**Entries shown**
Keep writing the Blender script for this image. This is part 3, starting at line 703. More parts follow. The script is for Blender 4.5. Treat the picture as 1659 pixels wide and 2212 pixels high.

--

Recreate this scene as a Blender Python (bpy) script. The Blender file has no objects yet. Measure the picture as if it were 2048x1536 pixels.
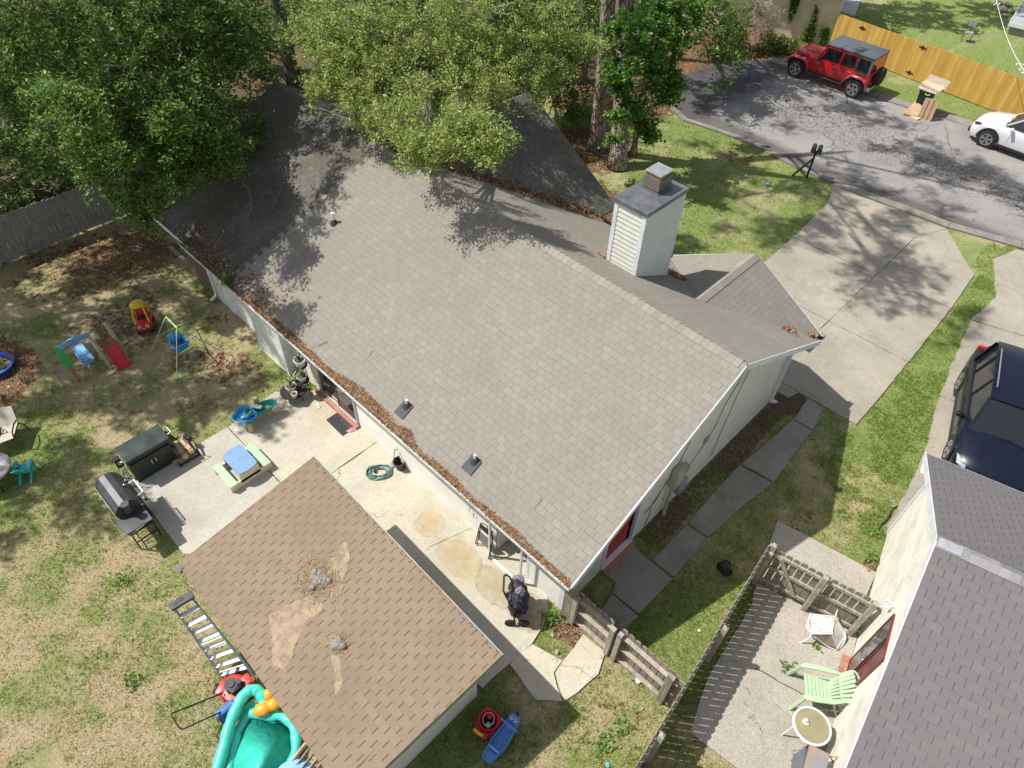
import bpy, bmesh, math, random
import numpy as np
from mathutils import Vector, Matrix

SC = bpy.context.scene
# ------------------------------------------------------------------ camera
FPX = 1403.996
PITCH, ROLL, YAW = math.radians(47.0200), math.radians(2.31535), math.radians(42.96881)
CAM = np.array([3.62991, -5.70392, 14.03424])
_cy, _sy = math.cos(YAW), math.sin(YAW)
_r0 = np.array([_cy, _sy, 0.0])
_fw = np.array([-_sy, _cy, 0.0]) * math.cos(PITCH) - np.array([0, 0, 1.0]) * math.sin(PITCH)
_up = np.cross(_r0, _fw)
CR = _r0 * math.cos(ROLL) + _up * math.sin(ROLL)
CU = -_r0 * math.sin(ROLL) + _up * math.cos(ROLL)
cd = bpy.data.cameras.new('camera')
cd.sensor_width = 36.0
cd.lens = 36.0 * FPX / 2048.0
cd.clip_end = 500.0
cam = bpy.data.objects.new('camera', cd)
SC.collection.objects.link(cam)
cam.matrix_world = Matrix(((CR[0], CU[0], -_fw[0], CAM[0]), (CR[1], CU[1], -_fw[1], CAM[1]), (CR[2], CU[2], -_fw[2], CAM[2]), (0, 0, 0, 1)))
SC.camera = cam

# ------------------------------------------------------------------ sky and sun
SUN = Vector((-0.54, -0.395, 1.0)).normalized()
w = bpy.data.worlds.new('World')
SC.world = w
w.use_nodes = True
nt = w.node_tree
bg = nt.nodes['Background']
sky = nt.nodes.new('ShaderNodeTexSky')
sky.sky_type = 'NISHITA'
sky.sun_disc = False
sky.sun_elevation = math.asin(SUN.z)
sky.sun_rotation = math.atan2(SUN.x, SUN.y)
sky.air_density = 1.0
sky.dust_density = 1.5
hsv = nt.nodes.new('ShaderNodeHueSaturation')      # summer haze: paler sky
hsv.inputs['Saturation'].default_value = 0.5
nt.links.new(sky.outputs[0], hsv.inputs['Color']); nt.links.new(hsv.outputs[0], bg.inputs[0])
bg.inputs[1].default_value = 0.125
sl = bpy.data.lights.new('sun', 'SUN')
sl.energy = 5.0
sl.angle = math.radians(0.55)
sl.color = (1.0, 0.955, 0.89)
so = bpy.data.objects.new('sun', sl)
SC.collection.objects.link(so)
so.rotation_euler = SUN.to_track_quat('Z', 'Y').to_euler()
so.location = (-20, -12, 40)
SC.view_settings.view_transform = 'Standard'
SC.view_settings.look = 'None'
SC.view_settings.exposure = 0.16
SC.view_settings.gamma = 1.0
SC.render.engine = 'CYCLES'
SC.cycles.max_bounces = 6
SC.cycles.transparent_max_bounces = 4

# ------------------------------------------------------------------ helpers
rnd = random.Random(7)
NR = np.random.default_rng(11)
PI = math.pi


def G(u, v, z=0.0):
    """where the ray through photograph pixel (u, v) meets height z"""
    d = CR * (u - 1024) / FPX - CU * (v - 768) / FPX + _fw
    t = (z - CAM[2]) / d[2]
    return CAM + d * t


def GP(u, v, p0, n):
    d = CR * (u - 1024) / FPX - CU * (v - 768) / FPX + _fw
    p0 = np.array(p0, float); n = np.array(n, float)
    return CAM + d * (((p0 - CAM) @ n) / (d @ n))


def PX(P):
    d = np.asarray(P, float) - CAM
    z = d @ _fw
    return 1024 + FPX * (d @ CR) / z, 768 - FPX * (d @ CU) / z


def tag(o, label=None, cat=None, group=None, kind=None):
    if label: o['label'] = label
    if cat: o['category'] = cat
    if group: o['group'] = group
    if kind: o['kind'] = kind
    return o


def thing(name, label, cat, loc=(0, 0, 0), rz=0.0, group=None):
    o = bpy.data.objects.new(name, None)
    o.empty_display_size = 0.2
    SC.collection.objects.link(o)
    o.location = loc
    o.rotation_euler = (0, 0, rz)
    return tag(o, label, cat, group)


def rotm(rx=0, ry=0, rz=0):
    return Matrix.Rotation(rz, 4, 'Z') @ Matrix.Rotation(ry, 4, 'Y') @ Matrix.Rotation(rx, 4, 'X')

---

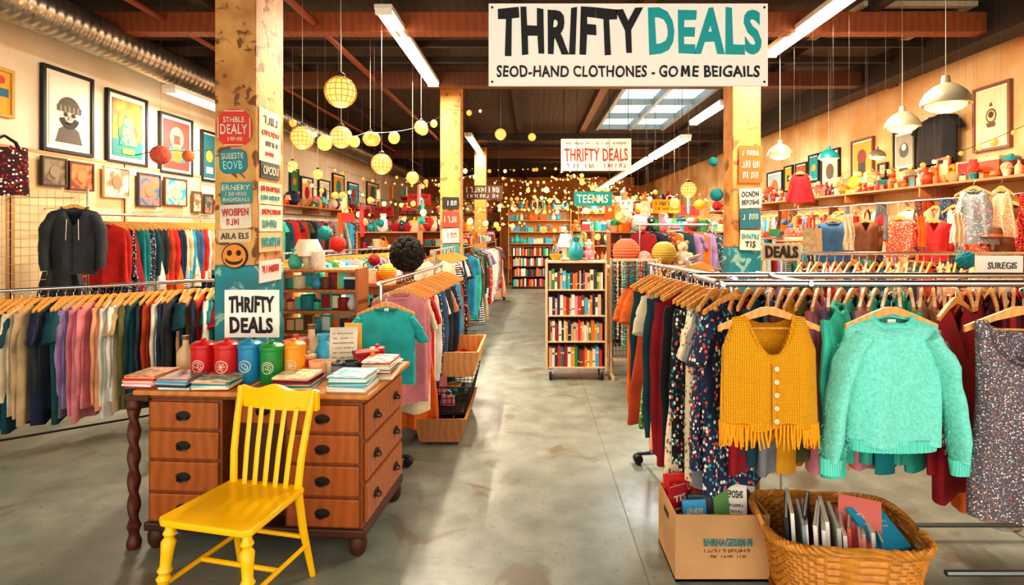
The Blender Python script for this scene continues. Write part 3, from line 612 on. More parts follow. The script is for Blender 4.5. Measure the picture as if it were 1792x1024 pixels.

**Task to carry out**
Leave the pictures out and print, exactly as written, every line from the one holding "Recreate this scene" down to the one holding "SC.camera = cam", both of those included.

**Exercise result**
Recreate this scene as a Blender Python (bpy) script. The Blender file has no objects yet. Measure the picture as if it were 2048x1536 pixels.
import bpy, bmesh, math, random
import numpy as np
from mathutils import Vector, Matrix

SC = bpy.context.scene
# ------------------------------------------------------------------ camera
FPX = 1403.996
PITCH, ROLL, YAW = math.radians(47.0200), math.radians(2.31535), math.radians(42.96881)
CAM = np.array([3.62991, -5.70392, 14.03424])
_cy, _sy = math.cos(YAW), math.sin(YAW)
_r0 = np.array([_cy, _sy, 0.0])
_fw = np.array([-_sy, _cy, 0.0]) * math.cos(PITCH) - np.array([0, 0, 1.0]) * math.sin(PITCH)
_up = np.cross(_r0, _fw)
CR = _r0 * math.cos(ROLL) + _up * math.sin(ROLL)
CU = -_r0 * math.sin(ROLL) + _up * math.cos(ROLL)
cd = bpy.data.cameras.new('camera')
cd.sensor_width = 36.0
cd.lens = 36.0 * FPX / 2048.0
cd.clip_end = 500.0
cam = bpy.data.objects.new('camera', cd)
SC.collection.objects.link(cam)
cam.matrix_world = Matrix(((CR[0], CU[0], -_fw[0], CAM[0]), (CR[1], CU[1], -_fw[1], CAM[1]), (CR[2], CU[2], -_fw[2], CAM[2]), (0, 0, 0, 1)))
SC.camera = cam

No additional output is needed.